By Charles Santiago On March 25, 2015 

24th March 2015.


There is no coup in the country to topple the ruling government. But an outsider, reading news about police clampdown, arrests for peaceful protests and the hauling up of people for sedition, would think there is one happening.

Monday’s arrest of 80 people who held an anti-GST protest is way over the top. My staff is one among those arrested.

The detainees were denied access to lawyers for three hours. They were also denied food. Such blatant abuse of police power to create fear among the protesters and the public is grotesque.

The protesters wanted answers about the controversial tax system, which will burden the already struggling middle class and poor.

Their questions were legitimate. Why lobsters would escape GST is a valid question.

Customs officers could have treated the protesters with dignity and answered all their questions.

When will the government and police understand that it is perfectly acceptable to ask questions about government policies?

When would it hit them that the people in power are answerable to the rakyat?

When will the police learn that they cannot keep going to the mat for the ruling political parties, especially UMNO? And that they are here to protect the interest of the public and not indulge in repression.

It looks as if the police force has gone mad. Kita Lawan protesters were arrested, lawyer Eric Paulsen has been hauled up for sedition twice and DAP lawmaker Tony Pua has not been spared.

There is also no Parliamentary immunity in the country. PKR member of parliament, Nurul Izzah, was detained overnight for reading out her father’s statement in the lower house.

And the police chief takes to twitter ever so often to threaten activists, Opposition leaders and anyone who dares to raise a valid question, with arrest.

This police highhandedness and repression are totally unacceptable.

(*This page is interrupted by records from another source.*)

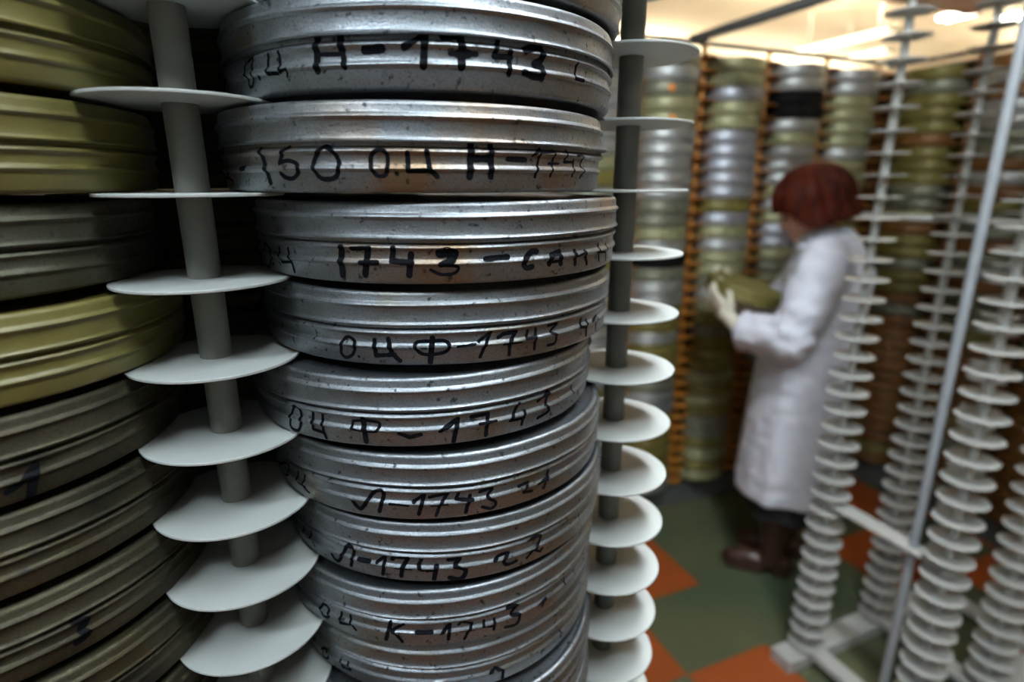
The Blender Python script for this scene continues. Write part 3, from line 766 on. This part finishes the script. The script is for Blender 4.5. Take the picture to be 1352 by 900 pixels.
core = [tube([(0, .0, .78), (0, -.005, .92), (0, -.012, 1.06), (0, -.015, 1.15), (0, -.008, 1.19)], [.115, .085, .078, .070, .050], 20),
        tube([SHL, (0, -.012, 1.165), SHR], [.048, .062, .048], 14),
        tube([(0, -.015, 1.16), (0, .0, 1.22), H0 + HT @ Vector((0, -.015, -.06))], [.055, .050, .050], 16),
        hd((0, -.012, .022), (.073, .092, .084)), hd((0, .028, -.040), (.056, .060, .066)), hd((0, .066, -.092), (.026, .022, .017)),
        hd((0, .090, -.026), (.011, .015, .020)), hd((0, .083, -.006), (.009, .010, .022)), hd((.020, .076, -.040), (.022, .014, .016)), hd((-.020, .076, -.040), (.022, .014, .016)),
        hd((0, .084, -.064), (.022, .010, .0065)), hd((0, .082, -.074), (.019, .010, .006)), hd((0, .074, .012), (.045, .012, .010)),
        hd((.075, -.004, -.022), (.009, .019, .029)), hd((-.075, -.004, -.022), (.009, .019, .029)),
        limb([SHL, along(SHL, ELL, .5), ELL], [.045, .042, .036]), limb([ELL, along(ELL, WRL, .4), WRL], [.036, .034, .024]),
        limb([SHR, along(SHR, ELR, .5), ELR], [.045, .042, .036]), limb([ELR, along(ELR, WRR, .4), WRR], [.036, .034, .024]),
        legp(-.075, .03), legp(.075, -.02)]
body = link('body', fuse('body', core, .006, 3, M['skin']), per)
for s in (-1, 1):
    link('eye', mk('eye', hd((s*.028, .078, -.008), (.011, .006, .007)), M['eye'], 60), body)
link('lips', mk('lips', join(hd((0, .0915, -.0655), (.017, .004, .0035)), hd((0, .0895, -.073), (.014, .004, .0036))), M['lip'], 60), body)
# hair: a chin-length bob with a fringe
hv, hf, NA, NT = [], [], 72, 22
for layer in (0, 1):
    for i in range(NT + 1):
        t = i / NT
        for k in range(NA):
            ph = 2*math.pi*k/NA; fr = abs((ph + math.pi) % (2*math.pi) - math.pi)      # 0 = face side
            low = 96 + (150 - 96) / (1 + math.exp(-(math.degrees(fr) - 62) / 6)) - 10 * max(0, (math.degrees(fr) - 130) / 50)
            p = math.radians(low) * t
            rx, ry, rz = (.108, .124, .112) if layer == 0 else (.078, .094, .090)
            sp = math.sin(p) if p < 1.75 else math.sin(1.75) * (1 + .10 * (p - 1.75))
            q = Vector((math.sin(ph)*sp*rx, math.cos(ph)*sp*ry - .016, math.cos(p)*rz + .012 if p < 1.75 else rz*math.cos(1.75) + .012 - (p - 1.75)*.078))
            w = .007*noise.noise(Vector((math.cos(ph)*9, math.sin(ph)*9, t*2))) + .0025*math.sin(ph*31 + 2*noise.noise(q*20))
            if layer == 0: q += Vector((math.sin(ph), math.cos(ph), .2)) * w * min(1, t*3)
            hv.append(H0 + Matrix.Rotation(math.radians(-20), 3, 'X') @ q)
n = (NT + 1) * NA
for layer in (0, 1):
    for i in range(NT):
        for k in range(NA):
            a, b = layer*n + i*NA + k, layer*n + i*NA + (k+1) % NA
            hf.append((a, b, b + NA, a + NA) if layer == 0 else (a, a + NA, b + NA, b))
for k in range(NA):
    a, b = NT*NA + k, NT*NA + (k+1) % NA
    hf.append((a, b, b + n, a + n))
link('hair', mk('hair', (hv, hf), M['hair'], 60), body)
# coat
def ring(z, ax, ay, cy, n=44, fold=0.0, ph=0.0):
    o = []
    for k in range(n):
        a = 2*math.pi*k/n; e = 1 + fold*math.sin(a*7 + ph) + fold*.6*math.sin(a*11 + ph*1.7)
        c, s = math.cos(a), math.sin(a)
        o.append(Vector((ax*e*math.copysign(abs(c)**.85, c), cy + ay*e*math.copysign(abs(s)**.85, s), z)))
    return o
trunk = loft([ring(.325, .195, .158, .022, fold=.035, ph=.3), ring(.42, .192, .155, .020, fold=.03, ph=.4), ring(.60, .186, .150, .015, fold=.022, ph=.7), ring(.78, .180, .146, .006, fold=.014, ph=1),
              ring(.92, .168, .130, -.014, fold=.01, ph=1.5), ring(1.04, .172, .126, -.034), ring(1.12, .170, .120, -.038), ring(1.175, .150, .100, -.034), ring(1.215, .105, .080, -.018), ring(1.245, .066, .066, -.006)])
def sleeve(s, e, w):
    b = (w - e).normalized()
    return [limb([along(s, Vector((0, 0, 1.16)), .25), s, along(s, e, .35), along(s, e, .7), e], [.076, .080, .075, .070, .069], 20),
            limb([along(e, s, .06), e, along(e, w, .35), along(e, w, .75), w - b*.012], [.066, .070, .068, .065, .062], 20), limb([w - b*.03, w - b*.006], [.066, .067], 20), ellipsoid(e, (.070,)*3)]
coat = fuse('lab_coat', [trunk] + sleeve(SHL, ELL, WRL) + sleeve(SHR, ELR, WRR), .0075, 5, M['coat'])
for v in coat.vertices:                                    # cloth creases, strongest round the elbows and the lower skirt
    p = v.co; e = min((p - ELL).length, (p - ELR).length); k = .010 * math.exp(-(e/.12)**2) + .0035
    v.co = p + v.normal * (k * (noise.noise(Vector((p.x*14, p.y*14, p.z*30))) + .6*noise.noise(p * 34)))
co = link('lab_coat', coat, body)
# turned-down collar, front edge and buttons
cr = []
for (r, z, f) in ((.066, 1.222, 0), (.060, 1.252, -.004), (.064, 1.258, -.004), (.082, 1.232, -.010), (.094, 1.205, -.016), (.090, 1.200, -.016)):
    cr.append([Vector((r*1.06*math.cos(a), f + r*1.05*math.sin(a), z - .022*max(0, math.sin(a)))) for a in [2*math.pi*k/36 for k in range(36)]])
link('collar', mk('collar', loft(cr, False), M['coat'], 50), co)
link('front_placket', mk('front_placket', tube([(.012, .064, 1.165), (.012, .080, 1.12), (.012, .090, 1.04), (.012, .114, .92), (.012, .150, .78), (.012, .163, .60), (.012, .173, .42), (.012, .178, .335)], .006, 8), M['coat'], 60), co)
for zz, yy in ((1.09, .086), (.95, .109), (.81, .143), (.67, .159)):
    link('button', mk('button', ellipsoid((-.012, yy, zz), (.009, .004, .009)), M['white_metal'], 60), co)
# gloves, one hand at each side of the can
dl, nl = Vector((.34, .70, .62)), Vector((.70, -.45, .45))
link('glove', fuse('glove', hand_pieces(1, WRL + dl*.05, dl, nl), .0028, 2, M['glove']), body)
dr, nr = Vector((-.34, .70, .55)), Vector((-.70, -.45, .45))
link('glove', fuse('glove', hand_pieces(-1, WRR + dr*.05, dr, nr), .0028, 2, M['glove']), body)
# skirt and boots
link('skirt', mk('skirt', loft([ring(.255, .165, .128, .018, fold=.05, ph=2), ring(.33, .160, .126, .018, fold=.04, ph=2), ring(.5, .158, .125, .015), ring(.75, .15, .12, .004)]), M['skirt'], 60), body)
for x, y in ((-.070, .030), (.070, -.020)):
    sh = [tube([(x, y, .37), (x, y, .30), (x, y - .002, .20), (x, y - .004, .11), (x, y, .06)], [.062, .060, .050, .043, .042], 20)]
    ft = [ellipsoid((x, y + .045, .045), (.040, .115, .034)), ellipsoid((x, y + .095, .036), (.041, .072, .030)), ellipsoid((x, y - .035, .045), (.036, .045, .040)),
          box((x, y - .045, .016), (.058, .056, .032), 0, .004), box((x, y + .085, .010), (.074, .130, .020), 0, .008)]
    b = fuse('boot', sh + ft, .005, 3, M['boot'])
    zm = min(v.co.z for v in b.vertices)
    for v in b.vertices: v.co.z = max(.0, v.co.z - zm) if v.co.z < .1 else v.co.z - zm
    link('boot', b, body)
# the can being read
held = thing('film_can', "olive film can held tilted in the red-haired person's cream gloves", 'film can')
q = PER + Matrix.Rotation(PA_, 3, 'Z') @ Vector((0, .228, 1.012))
held.matrix_world = Matrix.Translation(q) @ (Matrix.Rotation(PA_, 4, 'Z') @ Matrix.Rotation(math.radians(15), 4, 'X'))
link('can_body', CAN_MESH['far_olive'][0], held); link('can_lid', CAN_MESH['far_olive'][1], held)
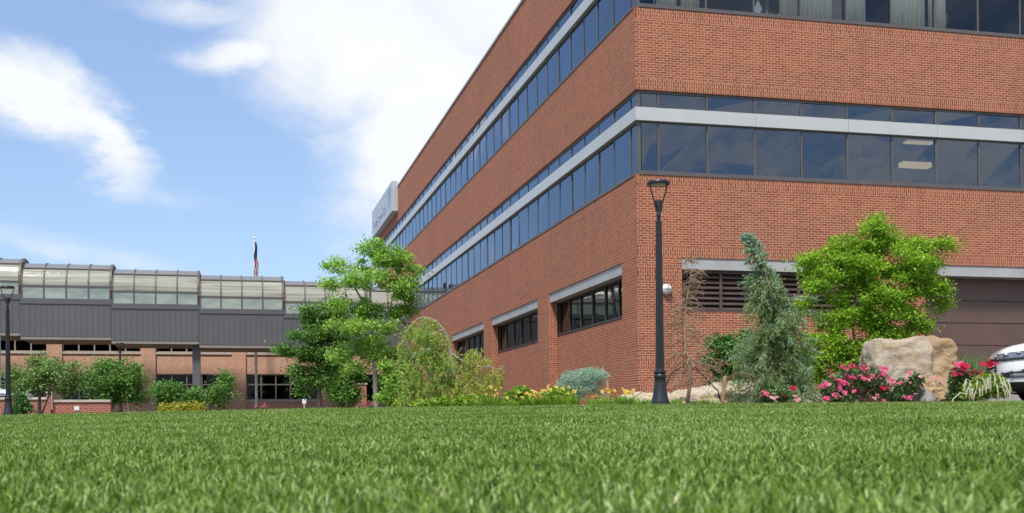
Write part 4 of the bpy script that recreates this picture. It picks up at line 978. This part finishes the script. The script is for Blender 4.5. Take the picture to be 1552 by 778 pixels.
def put(name, me, parent, wpos, sc=1.0, tiltmax=.9):
    o = bpy.data.objects.new(name, me); COL.objects.link(o); o.parent = parent; o.location = Vector(wpos)-Vector(parent.location)
    o.scale = (sc,)*3; v = Vector((random.gauss(0, .5), random.gauss(-.5, .5), .8)).normalized(); o.rotation_euler = v.to_track_quat('Z', 'Y').to_euler(); return o
def rose(label, d, blobs, fl, nleaf, group='rose bushes along the lawn edge'):
    b = G(np.mean([q[0] for q in blobs]), d); t = thing('rose_bush', label, 'rose bush', b, 0, group); C = []; st = MB(); k = d/F_PX
    area = sum(q[2]*q[3] for q in blobs)
    for cx, cy, rx, ry in blobs:
        c = P(cx, cy, d); st.tube(curve(b+RGT*random.uniform(-.1, .1), c, 4, .05, .08), [.012, .01, .008, .006, .004], 5, cap=False)
        n = int(nleaf*rx*ry/area); dirs = unit(rng.normal(size=(n, 3)))*rng.uniform(.2, 1, (n, 1))**.5
        C.append(np.array(c)+dirs[:, :1]*rx*k*np.array(RGT)+dirs[:, 1:2]*rx*k*.8*np.array(FWD)+dirs[:, 2:]*np.array([0, 0, ry*k]))
    V, Fc = leaves(np.concatenate(C), .06, .5); st.build('stems', M['bark'], t); np_mesh('foliage', V, Fc, L['rose'], t)
    for (cx, cy, rx, ry, n, kinds) in fl:
        for q in range(int(n*1.5)):
            a = random.uniform(0, 2*math.pi); r = random.random()**.5
            p = P(cx+math.cos(a)*rx*r, cy+math.sin(a)*ry*r, d) - FWD*random.uniform(.0, .35); put('blossom', FL[random.choice(kinds)], t, p, random.uniform(.75, 1.25))
    return t
Pk = ['pink', 'pink', 'pink', 'palepink']
rose('large bush of bright pink roses before the sandstone block', 20.8, [(1262, 590, 20, 20), (1290, 580, 28, 24), (1318, 580, 24, 25), (1335, 592, 18, 16), (1275, 603, 30, 9)],
     [(1278, 557, 10, 5, 7, ['pink']), (1305, 560, 6, 5, 4, ['pink']), (1289, 570, 11, 7, 10, Pk), (1308, 572, 10, 8, 9, Pk), (1270, 577, 13, 8, 12, ['pink']), (1328, 560, 8, 4, 4, ['palepink', 'pink']), (1333, 573, 10, 9, 10, Pk), (1246, 586, 6, 7, 5, Pk), (1262, 595, 14, 8, 10, Pk), (1295, 592, 22, 8, 9, Pk), (1333, 588, 7, 4, 4, ['red']), (1318, 605, 20, 5, 6, Pk), (1253, 606, 10, 3, 4, Pk)], 6500)
rose('thin pale pink rose bush leaning on the foot of the ochre stone', 21.0, [(1370, 590, 16, 18), (1388, 580, 14, 16), (1360, 602, 18, 8)], [(1371, 567, 5, 4, 3, ['palepink', 'pink']), (1368, 579, 5, 4, 3, ['palepink']), (1352, 581, 6, 6, 4, Pk), (1365, 603, 5, 3, 3, ['pink']), (1392, 583, 5, 4, 2, ['palepink']), (1415, 577, 8, 6, 6, ['palepink']), (1385, 572, 8, 6, 3, ['palepink'])], 3000)
rose('small low rose bush with few pink and red blooms under the spruce', 20.7, [(1165, 600, 14, 10), (1185, 597, 14, 12)], [(1158, 598, 7, 6, 5, ['palepink', 'pink']), (1197, 590, 3, 2, 2, ['red']), (1183, 602, 3, 3, 2, ['red']), (1170, 605, 10, 3, 4, ['palepink']), (1203, 604, 6, 4, 3, ['palepink'])], 1700)
rose('rose bush with crimson blooms before the white vehicle', 20.6, [(1452, 580, 16, 24), (1472, 578, 20, 22), (1450, 600, 18, 9)], [(1450, 556, 11, 6, 12, ['red', 'pink']), (1490, 553, 8, 4, 7, ['red']), (1463, 565, 6, 5, 4, ['pink']), (1444, 570, 6, 5, 4, ['red', 'pink']), (1477, 569, 4, 4, 3, ['red']), (1470, 577, 8, 5, 4, ['palepink'])], 3800)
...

The rakyat have a right, enshrined in the country’s Federal Constitution, to express their dissatisfaction with the government and demand that justice is done.

The people have a right to demand for an accountable and transparent government.

The people have a right to express their financial hardship and how Barisan Nasional’s half-baked policies like the GST are making it impossible for them to put food on the table for their families.

The government has a responsibility and that is to listen to its people and implement policies and measures that allow their right to a livelihood.

What it cannot keep doing is to instruct the police to arrest anyone who dares to rise up against tyranny.